**The task**. Give the lines of the material verbatim, from the first line to the line with "return V((CC.x +", including both.

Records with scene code

● ● ● ●

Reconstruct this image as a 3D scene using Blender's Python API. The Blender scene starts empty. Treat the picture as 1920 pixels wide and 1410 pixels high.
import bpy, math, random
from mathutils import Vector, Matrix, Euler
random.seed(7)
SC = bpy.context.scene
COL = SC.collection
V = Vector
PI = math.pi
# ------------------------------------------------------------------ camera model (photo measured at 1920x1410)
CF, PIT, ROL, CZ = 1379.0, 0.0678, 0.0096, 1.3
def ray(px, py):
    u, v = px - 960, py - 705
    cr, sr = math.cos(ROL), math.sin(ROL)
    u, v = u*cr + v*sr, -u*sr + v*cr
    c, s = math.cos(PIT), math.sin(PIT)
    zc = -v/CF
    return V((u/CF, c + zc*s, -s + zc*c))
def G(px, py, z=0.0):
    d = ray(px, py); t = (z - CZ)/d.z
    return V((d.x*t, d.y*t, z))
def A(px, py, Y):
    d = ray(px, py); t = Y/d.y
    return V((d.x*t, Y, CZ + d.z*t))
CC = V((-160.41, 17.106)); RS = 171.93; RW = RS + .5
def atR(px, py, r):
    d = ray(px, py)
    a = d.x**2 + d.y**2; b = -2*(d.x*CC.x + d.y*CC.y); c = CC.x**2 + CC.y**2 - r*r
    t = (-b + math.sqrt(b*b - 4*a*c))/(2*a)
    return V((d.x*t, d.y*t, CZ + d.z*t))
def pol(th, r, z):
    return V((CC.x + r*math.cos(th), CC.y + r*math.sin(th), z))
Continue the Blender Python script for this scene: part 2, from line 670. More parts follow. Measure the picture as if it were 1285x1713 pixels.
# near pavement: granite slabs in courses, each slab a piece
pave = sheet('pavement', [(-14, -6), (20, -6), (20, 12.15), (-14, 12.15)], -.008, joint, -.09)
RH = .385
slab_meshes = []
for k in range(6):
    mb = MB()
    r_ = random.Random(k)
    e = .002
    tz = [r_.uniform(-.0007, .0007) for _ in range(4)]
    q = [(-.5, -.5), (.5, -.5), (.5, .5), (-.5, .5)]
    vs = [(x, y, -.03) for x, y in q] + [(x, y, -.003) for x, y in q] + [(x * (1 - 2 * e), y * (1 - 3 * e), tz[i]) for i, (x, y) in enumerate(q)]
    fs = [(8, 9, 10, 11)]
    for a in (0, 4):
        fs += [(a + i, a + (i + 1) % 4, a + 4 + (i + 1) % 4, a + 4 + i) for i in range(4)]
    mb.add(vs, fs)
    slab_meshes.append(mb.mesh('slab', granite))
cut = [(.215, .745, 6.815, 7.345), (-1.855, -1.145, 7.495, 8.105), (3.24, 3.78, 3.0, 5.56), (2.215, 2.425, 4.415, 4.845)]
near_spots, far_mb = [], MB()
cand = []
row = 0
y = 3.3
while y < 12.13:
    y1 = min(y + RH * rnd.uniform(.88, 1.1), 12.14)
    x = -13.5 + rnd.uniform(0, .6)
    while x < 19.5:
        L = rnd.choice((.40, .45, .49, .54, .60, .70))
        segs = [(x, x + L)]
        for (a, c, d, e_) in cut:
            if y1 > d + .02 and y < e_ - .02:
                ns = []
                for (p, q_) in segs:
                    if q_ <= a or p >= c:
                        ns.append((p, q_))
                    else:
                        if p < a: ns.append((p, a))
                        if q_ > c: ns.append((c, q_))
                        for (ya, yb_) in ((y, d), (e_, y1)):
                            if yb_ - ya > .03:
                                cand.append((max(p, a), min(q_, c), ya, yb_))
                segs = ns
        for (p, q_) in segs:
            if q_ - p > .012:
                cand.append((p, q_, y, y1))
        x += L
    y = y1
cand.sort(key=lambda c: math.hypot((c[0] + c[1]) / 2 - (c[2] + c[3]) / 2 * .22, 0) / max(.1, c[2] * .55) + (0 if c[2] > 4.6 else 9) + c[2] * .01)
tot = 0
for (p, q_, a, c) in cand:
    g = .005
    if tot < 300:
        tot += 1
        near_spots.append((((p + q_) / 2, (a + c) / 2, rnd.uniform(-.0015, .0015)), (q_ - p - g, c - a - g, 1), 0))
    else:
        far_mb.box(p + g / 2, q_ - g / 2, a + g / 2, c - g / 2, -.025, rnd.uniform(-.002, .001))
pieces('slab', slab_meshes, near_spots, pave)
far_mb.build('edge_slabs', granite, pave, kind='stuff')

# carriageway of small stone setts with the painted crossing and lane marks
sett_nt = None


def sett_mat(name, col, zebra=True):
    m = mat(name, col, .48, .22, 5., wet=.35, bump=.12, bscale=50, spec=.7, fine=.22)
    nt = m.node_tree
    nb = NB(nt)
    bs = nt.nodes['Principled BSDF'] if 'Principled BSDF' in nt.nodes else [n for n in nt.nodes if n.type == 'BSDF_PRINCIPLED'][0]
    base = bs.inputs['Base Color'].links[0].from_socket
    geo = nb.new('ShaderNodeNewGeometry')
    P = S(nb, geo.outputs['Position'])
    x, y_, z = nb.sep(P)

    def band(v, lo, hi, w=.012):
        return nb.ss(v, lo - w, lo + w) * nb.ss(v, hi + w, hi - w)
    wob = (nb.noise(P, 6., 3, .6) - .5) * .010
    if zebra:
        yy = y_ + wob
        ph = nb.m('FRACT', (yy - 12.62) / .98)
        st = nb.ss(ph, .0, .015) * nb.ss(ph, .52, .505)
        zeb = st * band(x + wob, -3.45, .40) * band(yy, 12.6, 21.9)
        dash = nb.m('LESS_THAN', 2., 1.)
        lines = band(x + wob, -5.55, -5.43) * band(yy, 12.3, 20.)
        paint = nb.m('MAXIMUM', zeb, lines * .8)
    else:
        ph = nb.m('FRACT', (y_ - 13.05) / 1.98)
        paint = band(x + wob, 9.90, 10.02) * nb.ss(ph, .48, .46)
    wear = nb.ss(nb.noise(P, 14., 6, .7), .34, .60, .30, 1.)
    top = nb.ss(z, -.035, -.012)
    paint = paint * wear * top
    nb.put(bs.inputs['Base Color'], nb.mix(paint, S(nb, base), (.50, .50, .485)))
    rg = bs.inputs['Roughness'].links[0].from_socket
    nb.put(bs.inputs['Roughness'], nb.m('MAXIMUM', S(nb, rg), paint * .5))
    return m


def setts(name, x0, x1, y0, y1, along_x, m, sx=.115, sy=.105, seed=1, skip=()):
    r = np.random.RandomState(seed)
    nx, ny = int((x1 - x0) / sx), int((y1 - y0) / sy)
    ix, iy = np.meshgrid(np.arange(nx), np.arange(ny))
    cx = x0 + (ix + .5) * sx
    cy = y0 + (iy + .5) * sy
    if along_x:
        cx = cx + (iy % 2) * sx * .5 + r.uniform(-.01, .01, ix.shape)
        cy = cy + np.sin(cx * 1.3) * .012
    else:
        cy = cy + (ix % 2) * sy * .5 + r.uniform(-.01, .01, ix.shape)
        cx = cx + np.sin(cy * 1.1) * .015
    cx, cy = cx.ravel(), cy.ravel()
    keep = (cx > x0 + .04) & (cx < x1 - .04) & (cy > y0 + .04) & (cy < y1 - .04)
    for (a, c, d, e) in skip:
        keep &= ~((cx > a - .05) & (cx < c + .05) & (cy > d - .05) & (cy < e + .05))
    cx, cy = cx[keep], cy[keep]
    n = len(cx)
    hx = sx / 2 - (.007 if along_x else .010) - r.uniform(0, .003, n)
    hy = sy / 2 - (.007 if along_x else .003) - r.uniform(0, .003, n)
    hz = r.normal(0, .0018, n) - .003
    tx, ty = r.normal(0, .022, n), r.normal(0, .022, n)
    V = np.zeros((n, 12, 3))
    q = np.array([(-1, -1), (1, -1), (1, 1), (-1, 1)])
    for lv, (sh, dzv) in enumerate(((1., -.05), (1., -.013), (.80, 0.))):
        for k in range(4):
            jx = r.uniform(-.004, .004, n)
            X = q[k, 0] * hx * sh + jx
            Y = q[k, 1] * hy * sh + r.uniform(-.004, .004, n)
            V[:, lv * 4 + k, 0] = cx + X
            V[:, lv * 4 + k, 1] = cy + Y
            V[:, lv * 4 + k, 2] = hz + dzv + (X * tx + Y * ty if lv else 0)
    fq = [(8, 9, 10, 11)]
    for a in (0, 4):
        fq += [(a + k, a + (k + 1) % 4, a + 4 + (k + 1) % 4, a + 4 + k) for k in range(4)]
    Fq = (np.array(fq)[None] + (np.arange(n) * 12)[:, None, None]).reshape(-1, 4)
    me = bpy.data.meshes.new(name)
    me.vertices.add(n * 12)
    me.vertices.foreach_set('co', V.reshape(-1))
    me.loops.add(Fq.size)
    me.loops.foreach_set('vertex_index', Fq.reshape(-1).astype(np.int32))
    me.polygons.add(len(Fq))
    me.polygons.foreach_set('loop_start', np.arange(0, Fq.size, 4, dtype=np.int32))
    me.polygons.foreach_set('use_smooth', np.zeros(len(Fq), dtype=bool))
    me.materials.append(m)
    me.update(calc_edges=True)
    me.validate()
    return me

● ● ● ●

**Exercise response**.
Reconstruct this image as a 3D scene using Blender's Python API. The Blender scene starts empty. Treat the picture as 1920 pixels wide and 1410 pixels high.
import bpy, math, random
from mathutils import Vector, Matrix, Euler
random.seed(7)
SC = bpy.context.scene
COL = SC.collection
V = Vector
PI = math.pi
# ------------------------------------------------------------------ camera model (photo measured at 1920x1410)
CF, PIT, ROL, CZ = 1379.0, 0.0678, 0.0096, 1.3
def ray(px, py):
    u, v = px - 960, py - 705
    cr, sr = math.cos(ROL), math.sin(ROL)
    u, v = u*cr + v*sr, -u*sr + v*cr
    c, s = math.cos(PIT), math.sin(PIT)
    zc = -v/CF
    return V((u/CF, c + zc*s, -s + zc*c))
def G(px, py, z=0.0):
    d = ray(px, py); t = (z - CZ)/d.z
    return V((d.x*t, d.y*t, z))
def A(px, py, Y):
    d = ray(px, py); t = Y/d.y
    return V((d.x*t, Y, CZ + d.z*t))
CC = V((-160.41, 17.106)); RS = 171.93; RW = RS + .5
def atR(px, py, r):
    d = ray(px, py)
    a = d.x**2 + d.y**2; b = -2*(d.x*CC.x + d.y*CC.y); c = CC.x**2 + CC.y**2 - r*r
    t = (-b + math.sqrt(b*b - 4*a*c))/(2*a)
    return V((d.x*t, d.y*t, CZ + d.z*t))
def pol(th, r, z):
    return V((CC.x + r*math.cos(th), CC.y + r*math.sin(th), z))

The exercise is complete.